前回書いたようにテスラのITシステムはとても高度な技術が凝縮され、どこも追い付けない。なぜ新興のテスラがライバルを完全に置いてきぼりにするほどの高度なITシステムを構築できたのか?
理由は単純明快でシリコンバレーでトップレベルのITエンジニアを雇用できたから。ではなぜ他の自動車メーカーにはできないのか? できない理由は下記のようだ。
① 給料の高さ
シリコンバレーのトップエンジニアを雇うには相応の待遇が必要。自動車メーカーで言えば役員相当以上の待遇を用意することになるが、コスト重視の従来型の自動車メーカーではそのような特別待遇でエンジニアを雇用することは不可能。
②会社の魅力
トップレベルのITエンジニアにとって自動車メーカーは魅力的でない。ソフトウェアで世界を変えようと企んでいるエンジニアから見ると自動車メーカーは化石の様に進化がない古臭い会社に見え魅力を感じない。

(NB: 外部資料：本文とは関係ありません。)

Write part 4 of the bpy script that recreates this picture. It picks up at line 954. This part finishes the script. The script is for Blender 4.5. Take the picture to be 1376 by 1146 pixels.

なぜテスラが雇用できたかは不思議だが、シリコンバレーのエンジニアはテスラが大好きなのである。自動車メーカーというよりは、アメリカンドリームを実現したベンチャー企業と認識されているようだ。イーロンマスクがIT畑出身なので会社に同じ匂いがするのかもしれない。
③地の利
テスラの本社はシリコンバレーにある。新しいIT技術はいつもシリコンバレーから起こるため、その地でどんな議論がされ、今後の進化の方向を見極めるには現地で雰囲気をつかみ議論に参加していることが大切である。最近国内自動車メーカーもシリコンバレーに拠点を構えるようになったが、形だけの参加でまだ現地に馴染んでいないのが実情。自らの手の内を明かさず、投資もしない自動車メーカーのやり方では輪の中に入れないと思う。
シリコンバレーがITテクノロジーの聖地である限り、テスラのIT機器はいつまでも他の自動車メーカーを寄せ付けないであろう。
テスラに似たITシステムを作ろうとチャレンジしたら恐らくバグだらけでクルマの開発そのものがフリーズしてしまうだろう。間違えても追いかけようなんて無謀なチャレンジをしてはいけない。